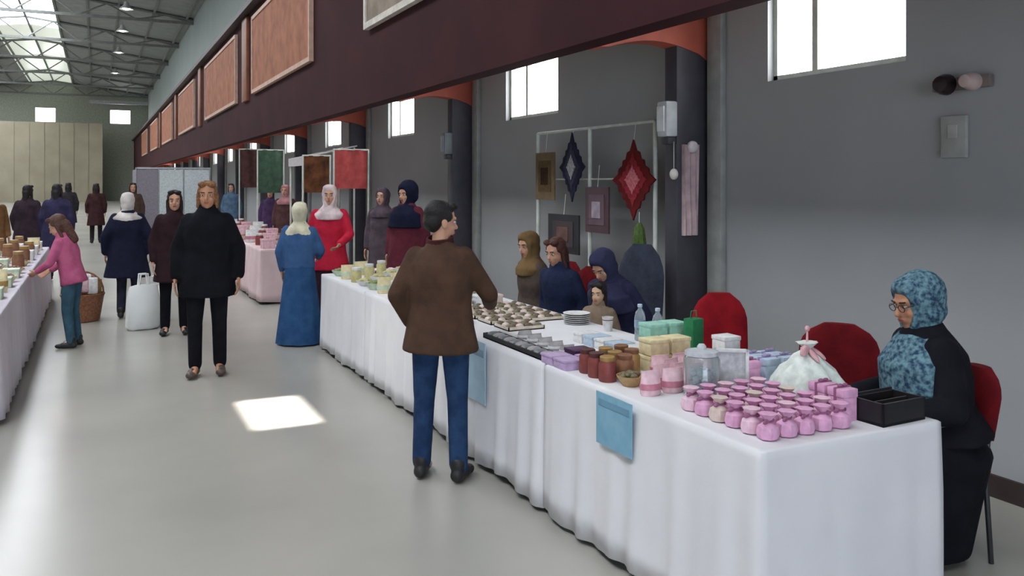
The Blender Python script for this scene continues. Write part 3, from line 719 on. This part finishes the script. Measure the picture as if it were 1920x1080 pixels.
def packet(c, band, name, label, loc, grp, d=(.1, .07, .06), rz=0, cat='packet'):
    t = thing(name, label, cat, loc, rz, grp)
    m = MB()
    m.loft([m.ring((0, 0, d[2] * q), (1, 0, 0), (0, 1, 0), d[0] / 2 * rx, d[1] / 2 * ry, 16) for q, rx, ry in ((0, .9, .8), (.08, 1, 1), (.45, 1.02, 1.0), (.8, .98, .5), (.92, .96, .14), (1, 1, .1))]).build('wrapper', c, t)
    m = MB(); m.loft([m.ring((0, 0, d[2] * q), (1, 0, 0), (0, 1, 0), d[0] / 2 * rx + .002, d[1] / 2 * ry + .002, 16) for q, rx, ry in ((.25, 1.01, 1.0), (.5, 1.02, .97))]).build('band', band, t)
    return t
def tray(c, items, name, label, loc, grp, d=(.3, .2), rz=0, cat='tray', n=(4, 3), hh=.025):
    t = thing(name, label, cat, loc, rz, grp)
    m = MB(); m.box((0, 0, .004), (d[0], d[1], .008))
    for s in (-1, 1): m.box((s * (d[0] / 2 - .004), 0, hh / 2), (.008, d[1], hh)); m.box((0, s * (d[1] / 2 - .004), hh / 2), (d[0], .008, hh))
    m.build('tray_base', c, t)
    for i in range(n[0]):
        for k in range(n[1]):
            x = -d[0] / 2 + d[0] * (i + .5) / n[0]; y = -d[1] / 2 + d[1] * (k + .5) / n[1]
            MB().ell((x, y, .024), (d[0] / n[0] * .4, d[1] / n[1] * .4, .018), None, 10, 6).build('piece', items[(i + k) % len(items)], t)
    return t
C = lambda n, c, r=.5, c2=None: mat(n, c, r, c2, 30)
mauve = C('mauve_tulle', (228, 172, 206), .7); pink = C('pink_tulle', (238, 200, 216), .7); plum = C('plum_ribbon', (158, 98, 132)); lpink = C('light_pink_wrap', (238, 200, 208)); rose = C('rose_ribbon', (206, 132, 150))
beige = C('beige_wrap', (222, 202, 192)); white = C('white_card', (232, 232, 230)); wtul = C('white_tulle', (226, 234, 226), .8); cream = C('cream_card', (238, 224, 178)); gold = C('gold_foil', (176, 140, 84), .35); brown = C('brown_biscuit', (142, 98, 72)); redbr = C('red_brown_jam', (136, 66, 62))
mint = C('mint_card', (168, 222, 200)); green = C('green_card', (40, 124, 78)); lilac = C('lilac_card', (196, 170, 208)); lblue = C('pale_blue_card', (190, 208, 226)); black = C('black_card', (34, 32, 36)); dpur = C('dark_purple_card', (82, 48, 86)); grey = C('grey_card', (168, 164, 164)); tan = C('tan_wood', (196, 160, 112)); olive = C('olive_brown', (120, 110, 84)); khaki = C('khaki_yellow', (206, 196, 140)); pgreen = C('pale_green', (206, 222, 196))
glass = mat('clear_glass', (235, 242, 242), .05, (235, 242, 242), 2, trans=.85, spec=.5)
# pink favour pouches at the near end of the table: rows run away from the table end
proto = {}
for r in range(6):
    for k in range(5):
        x = 2.225 + k * .0895 + rnd.uniform(-.002, .002); y = 2.425 + r * .0905 + rnd.uniform(-.002, .002)
        var = (r + k * 2 + (r * k) % 2) % 4
        lb = '%s pouch with plum ribbon, %s row from the table end, %s from the aisle edge' % (('mauve', 'pink', 'mauve', 'beige')[var], ORD[r], ORD[k])
        if var not in proto: proto[var] = pouch((mauve, pink, mauve, beige)[var], plum, 'favour_pouch', lb, (x, y, Z), 'pink favour pouches at the near table end')
        else: dup(proto[var], (x, y, Z), rnd.uniform(-.5, .5), lb)
p0 = None
for r in range(4):
    lb = 'tall mauve gift box with plum ribbon, %s one from the table end' % ORD[r]
    x, y = ((2.68, 2.50), (2.68, 2.60), (2.70, 3.07), (2.70, 3.162))[r]
    if p0 is None: p0 = giftbox(mauve, plum, 'gift_box', lb, (x, y, Z), 'mauve gift boxes behind the pouches', (.075, .08, .13))
    else: dup(p0, (x, y, Z), rnd.uniform(-.15, .15), lb)
p0 = None
for r in range(1):
    lb = 'beige wrapped packet between the mauve boxes and black cash box'
    x, y = 2.765, 2.565 + r * .088
    if p0 is None: p0 = packet(beige, white, 'wrapped_packet', lb, (x, y, Z), 'beige packets by the cash box', (.075, .075, .1))
    else: dup(p0, (x, y, Z), rnd.uniform(-.3, .3), lb)
# black cash box
t = thing('cash_box', 'black open cash box at the near right corner of table', 'cash box', (2.85, 2.425, Z), .05)
m = MB(); m.box((0, 0, .006), (.25, .15, .012))
for s in (-1, 1): m.box((s * .12, 0, .045), (.01, .15, .09)); m.box((0, s * .07, .045), (.25, .01, .09))
m.build('box_body', black, t)
MB().box((0, .08, .05), (.25, .008, .1), .003).build('lid', black, t); MB().box((0, 0, .05), (.22, .006, .06)).build('divider', C('dark_grey_insert', (60, 56, 58)), t)
t = thing('paper_stack', 'small stack of white paper behind the black cash box', 'paper', (2.92, 2.60, Z), .1)
MB().box((0, 0, .012), (.17, .11, .024), .002).build('sheets', white, t)
# tulle gift basket
def tulle(loc, s, label, bow, withstick):
    t = thing('tulle_gift', label, 'gift', loc, .4)
    m = MB(); m.lathe([(.10, 0), (.15, .015), (.168, .045), (.158, .08), (.128, .12), (.09, .155), (.052, .19), (.026, .212), (.02, .222), (.034, .236), (.05, .252)], 40, wob=.07, k=9); m.jitter(.010, 16); m.build('tulle_wrap', wtul, t)
    m = MB(); m.lathe([(.022, .212), (.03, .216), (.03, .226), (.022, .23)], 14); m.ell((.05, .01, .222), (.042, .016, .024), (0, .35, 0)); m.ell((-.05, -.01, .222), (.042, .016, .024), (0, -.35, 0)); m.ell((.03, -.045, .2), (.016, .04, .01), (.7, 0, .4)); m.ell((-.03, -.045, .2), (.016, .04, .01), (.7, 0, -.4)); m.build('bow', bow, t)
    if withstick:
        m = MB(); m.cap((0, 0, .24), (.005, 0, .31), .006, .004); m.ell((.005, 0, .315), (.012, .012, .014)); m.build('stick', bow, t)
    MB().lathe([(.09, .004), (.1, .01), (.115, .06), (.11, .062), (.02, .06)], 18).build('basket', beige, t)
    t.scale = (s, s, s); return t
tulle((2.83, 2.84, Z), .95, 'large white tulle wrapped gift with pink bow beside teal headscarf', C('pink_bow', (226, 176, 180)), True)
tulle((2.925, 3.305, Z), .39, 'small white tulle wrapped gift behind the large one', C('white_bow', (228, 224, 222)), False)
# clear jar and white frame stand
t = thing('glass_canister', 'clear glass canister of pale sweets amid the pink pouches', 'jar', (2.40, 3.03, Z))
MB().lathe([(.06, 0), (.078, .006), (.08, .17), (.07, .185), (.066, .185), (.074, .168), (.072, .01)], 24).build('glass_body', glass, t)
MB().lathe([(.068, .185), (.074, .188), (.074, .205), (.02, .215), (.02, .225), (.012, .235)], 20).build('lid', C('silver_lid', (206, 210, 214), .3), t)
m = MB()
for i in range(40):
    a = i * 2.4; q = .055 * math.sqrt((i % 10) / 10); m.ell((q * cos(a), q * sin(a), .02 + .03 * (i // 10)), (.016, .016, .013), None, 8, 6)
m.build('sweets', lblue, t)
t = thing('table_frame', 'white standing frame with grey picture amid the pink pouches', 'frame', (2.565, 3.03, Z), -.6)
m = MB()
for s in (-1, 1): m.box((s * .07, 0, .1), (.016, .018, .2), .003); m.box((0, 0, .1 + s * .092), (.156, .018, .016), .003)
m.build('frame', white, t); MB().box((0, .004, .1), (.126, .006, .17)).build('picture', mat('grey_picture', (166, 168, 170), .4, (206, 206, 206), 30), t)
MB().box((0, .05, .08), (.03, .008, .16), 0, (-.5, 0, 0)).build('strut', white, t)
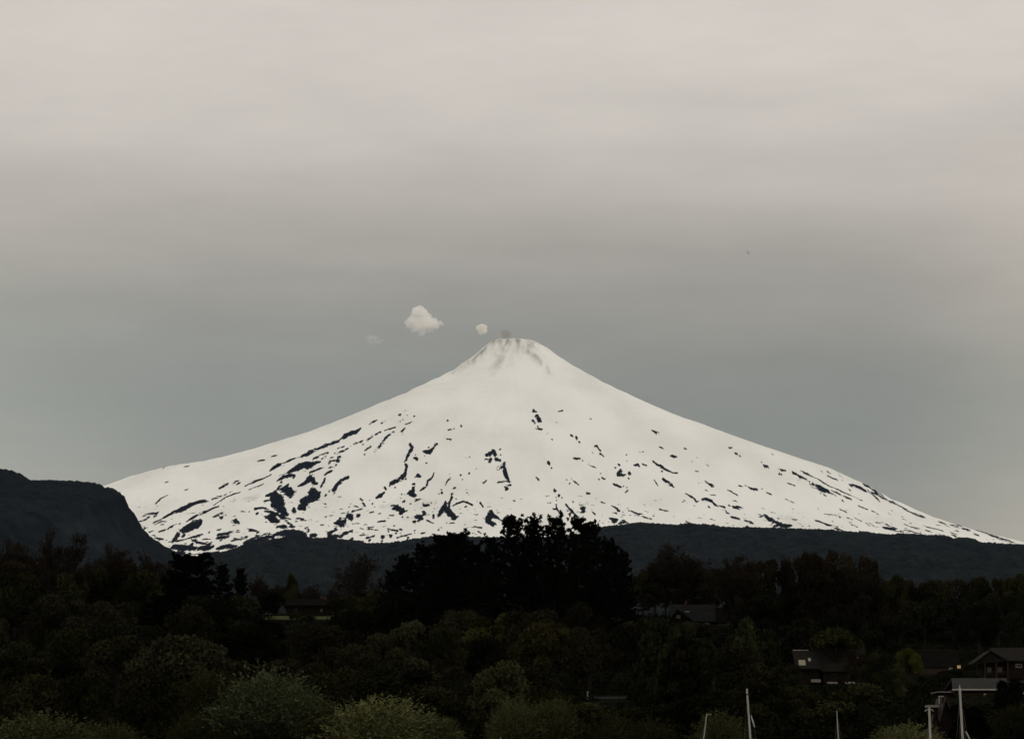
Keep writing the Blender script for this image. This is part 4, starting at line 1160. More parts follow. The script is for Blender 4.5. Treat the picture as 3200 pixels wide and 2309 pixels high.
# shingle house with skylights
H = House("house", "weathered shingle house with pale skylights behind the umbrella-shaped tree", "house", 2580, 2136, 555)
D = 5.2
zr, ze = H.lz(2013, D), H.lz(2094)
b = MB(); b.box(H.lx(2564), H.lx(2694), 1.0, 9.5, -1.5, ze + 0.25); H.part("wall", M["timber"], b)
b = MB(); b.poly([(H.lx(2530), D, zr), (H.lx(2702), D, zr), (H.lx(2700), 0, ze), (H.lx(2558), 0, ze), (H.lx(2530), 10.4, ze), (H.lx(2702), 10.4, ze),
                  (H.lx(2530), D, zr - .25), (H.lx(2702), D, zr - .25), (H.lx(2700), 0, ze - .25), (H.lx(2558), 0, ze - .25), (H.lx(2530), 10.4, ze - .25), (H.lx(2702), 10.4, ze - .25)],
                 [(3, 2, 1, 0), (0, 1, 5, 4), (6, 7, 8, 9), (10, 11, 7, 6), (3, 9, 8, 2), (4, 5, 11, 10), (0, 6, 9, 3), (0, 4, 10, 6), (2, 8, 7, 1), (1, 7, 11, 5)])
rf = H.part("roof", M["shingle"], b)
b = MB(); b.box(H.lx(2530), H.lx(2543), D - 0.25, D + 0.25, zr, zr + 0.12); H.part("ridge_cap", M["white"], b, rf)
zr2, ze2 = H.lz(2032, 4.2), H.lz(2087)
b = MB(); slope_x(b, H.lx(2476), H.lx(2556), -0.6, ze2, 4.2, zr2, 9, ze2); rf2 = H.part("side_roof", M["shingle"], b)
b = MB(); b.box(H.lx(2477), H.lx(2525), 4.0, 4.4, zr2, zr2 + 0.13); H.part("ridge_cap", M["white"], b, rf2)


def on_slope(H, sx0, sx1, sy0, sy1, yf, zf, yr, zr_, lift=0.06):
    """a flat pane lying on a front slope between two pixel rows"""
    mb = MB(); pts = []
    def t_of(sy):
        lo, hi = 0.0, 1.0
        for _ in range(30):
            mid = (lo + hi) / 2
            z = zf + (zr_ - zf) * mid; y = yf + (yr - yf) * mid
            if H.lz(sy, y) > z: lo = mid
            else: hi = mid
        return lo
    for t, off in ((t_of(sy1), 0), (t_of(sy0), 0)):
        pts.append((yf + (yr - yf) * t, zf + (zr_ - zf) * t))
    (ya, za_), (yb_, zb_) = pts
    mb.prism_x([(ya, za_ + 0.01), (ya - 0.02, za_ + lift), (yb_ - 0.02, zb_ + lift), (yb_, zb_ + 0.01)][::-1], H.lx(sx0), H.lx(sx1))
    return mb


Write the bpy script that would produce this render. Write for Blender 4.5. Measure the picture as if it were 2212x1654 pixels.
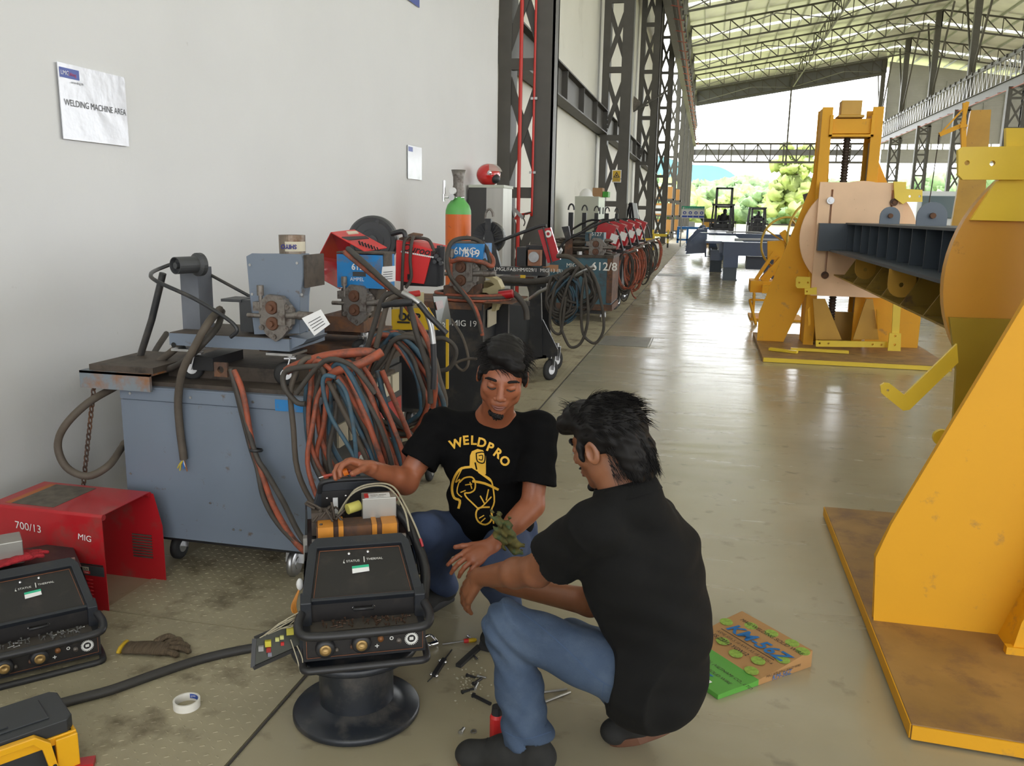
import bpy, math, random
import numpy as np
from mathutils import Vector, Matrix, noise as mnoise
from mathutils.geometry import tessellate_polygon
for o in list(bpy.data.objects): bpy.data.objects.remove(o)
sc = bpy.context.scene; COL = sc.collection
PI = math.pi; R = math.radians; rnd = random.Random(7)
V = Vector
# ---------------------------------------------------------------- camera
FPX, FW, FH, CH = 1840.0, 2212, 1654, 1.6
PITCH, YAW, ROLL = math.atan(368/FPX), R(12.55), R(1.0)
fw = V((-math.sin(YAW)*math.cos(PITCH), math.cos(YAW)*math.cos(PITCH), -math.sin(PITCH)))
rt0 = V((math.cos(YAW), math.sin(YAW), 0)); up0 = rt0.cross(fw)
rt = rt0*math.cos(ROLL) + up0*math.sin(ROLL); up = up0*math.cos(ROLL) - rt0*math.sin(ROLL)
cam = bpy.data.cameras.new('camera'); co = bpy.data.objects.new('camera', cam); COL.objects.link(co)
co.matrix_world = Matrix(((rt.x, up.x, -fw.x, 0), (rt.y, up.y, -fw.y, 0), (rt.z, up.z, -fw.z, CH), (0, 0, 0, 1)))
cam.sensor_width = 36; cam.lens = 36*FPX/FW; cam.clip_start = .05; cam.clip_end = 3000
sc.camera = co
# ---------------------------------------------------------------- sky, exposure
w = bpy.data.worlds.new('sky'); sc.world = w; w.use_nodes = True
nt = w.node_tree; bg = nt.nodes['Background']
tc = nt.nodes.new('ShaderNodeTexCoord'); sx = nt.nodes.new('ShaderNodeSeparateXYZ'); cr = nt.nodes.new('ShaderNodeValToRGB')
nt.links.new(tc.outputs['Generated'], sx.inputs[0]); nt.links.new(sx.outputs['Z'], cr.inputs[0]); nt.links.new(cr.outputs[0], bg.inputs[0])
cr.color_ramp.elements[0].color = (.93, .96, 1, 1); cr.color_ramp.elements[1].position = .6; cr.color_ramp.elements[1].color = (.97, .97, .97, 1)
mr = nt.nodes.new('ShaderNodeMapRange'); mr.inputs[1].default_value = .2; mr.inputs[2].default_value = 1; mr.inputs[3].default_value = 1.0; mr.inputs[4].default_value = 3.2
nt.links.new(sx.outputs['Y'], mr.inputs[0]); nt.links.new(mr.outputs[0], bg.inputs[1])     # sky brightened towards the far hall end to strengthen floor glare
vs = sc.view_settings; vs.view_transform = 'Standard'; vs.look = 'None'; vs.gamma = 1; vs.use_curve_mapping = False
vs.exposure = 1.78
sl = bpy.data.lights.new('sun', 'SUN'); so = bpy.data.objects.new('sun', sl); COL.objects.link(so); sl.energy = 1.6; sl.angle = R(3); sl.color = (1, .95, .85); so.rotation_euler = (R(22), R(14), 0)
sc.cycles.max_bounces = 10; sc.cycles.diffuse_bounces = 6; sc.cycles.glossy_bounces = 3
sc.cycles.caustics_reflective = False
# ---------------------------------------------------------------- pixel rays
def ray(px, py): return fw + rt*((px-FW/2)/FPX) - up*((py-FH/2)/FPX)
def atY(px, py, y): d = ray(px, py); return V((0, 0, CH)) + d*(y/d.y)
def atX(px, py, x): d = ray(px, py); return V((0, 0, CH)) + d*(x/d.x)
def atZ(px, py, z=0): d = ray(px, py); return V((0, 0, CH)) + d*((z-CH)/d.z)
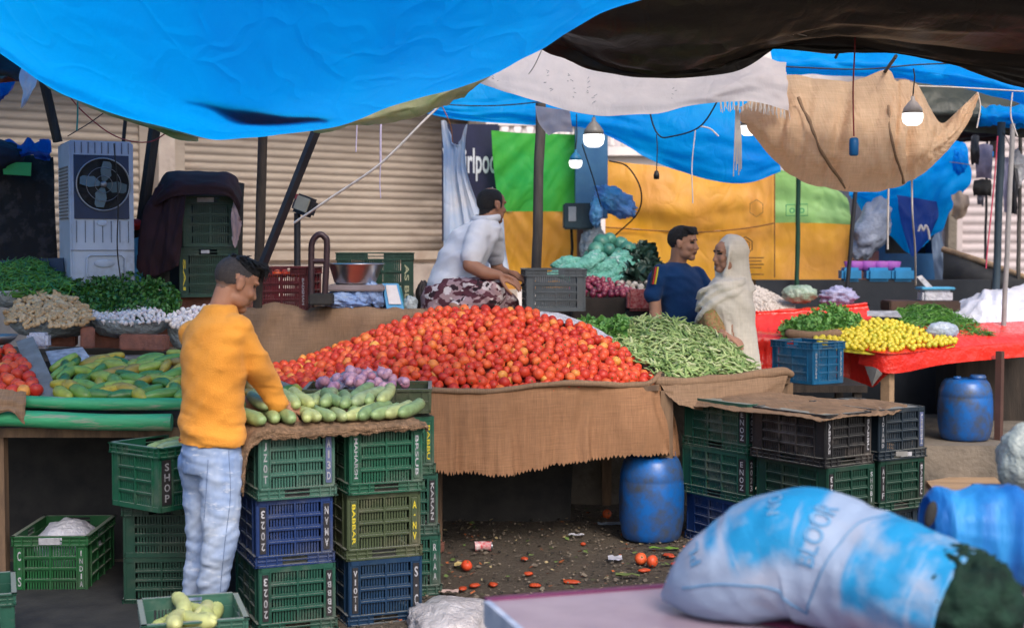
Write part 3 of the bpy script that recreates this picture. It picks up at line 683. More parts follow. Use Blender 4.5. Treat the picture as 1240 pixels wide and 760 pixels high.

==*==

__Problem__
Pull every line containing "scene" out of the data above.

__Reply__
The Blender Python script for this scene continues. Write part 3, from line 719 on. This part finishes the script. Measure the picture as if it were 1920x1080 pixels.
sc = bpy.context.scene; COL = sc.collection